Metzinger does not turn away from the fact that this process will be fraught and messy. He calls for the rise of “consciousness culture,” imploring individuals from all backgrounds to embark on quests to discover states of consciousness that provide our lives with meaning, happiness, and intersubjective richness: “Unless the interests of others are directly threatened, people ought to be free to explore their own minds and design their own conscious reality-models according to their wishes, needs, and beliefs” (238). There are many practical things we can do to help this process along, including the forumlation of sane drug policies, the introduction of “attention management” skills in public education, and redefining human labor in a way that is sensitive to the quality of conscious experience (good and bad) produced in workplaces. While Metzinger does a better job of problematizing these situations than of offering solutions, that is the proper role for a book of this sort. Metzinger cannot be responsible for generating solutions that ought to result from humanity’s collective debates, experiments, and missteps.

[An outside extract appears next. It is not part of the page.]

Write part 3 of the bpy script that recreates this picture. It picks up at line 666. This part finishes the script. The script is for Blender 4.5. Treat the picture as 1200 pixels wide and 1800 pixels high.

It’s worth noting that none of this will come to pass if we destroy Earth’s capacity to support human life, allow our civilizations to crumble under the weight of widespread poverty, or fall prey to “irrationalism and fundamentalism” (238). Metzinger has done a fine job of outlining where we should venture if all goes well in the coming decades and centuries, but his ideas do little to address more immediate problems like climate change, socioeconomic inequality, starvation, and political gridlock. He can hardly be faulted for this as solving these issues is not the focus of his research, but we should keep in mind that humanity’s accomplishments and potential for positive growth are highly contingent and fragile. For me, it goes without saying that if Metzinger’s “Consciousness Revolution” is achievable, it would markedly improve the quality of human life and help communities become more adaptable, vibrant, and resistant to collapse.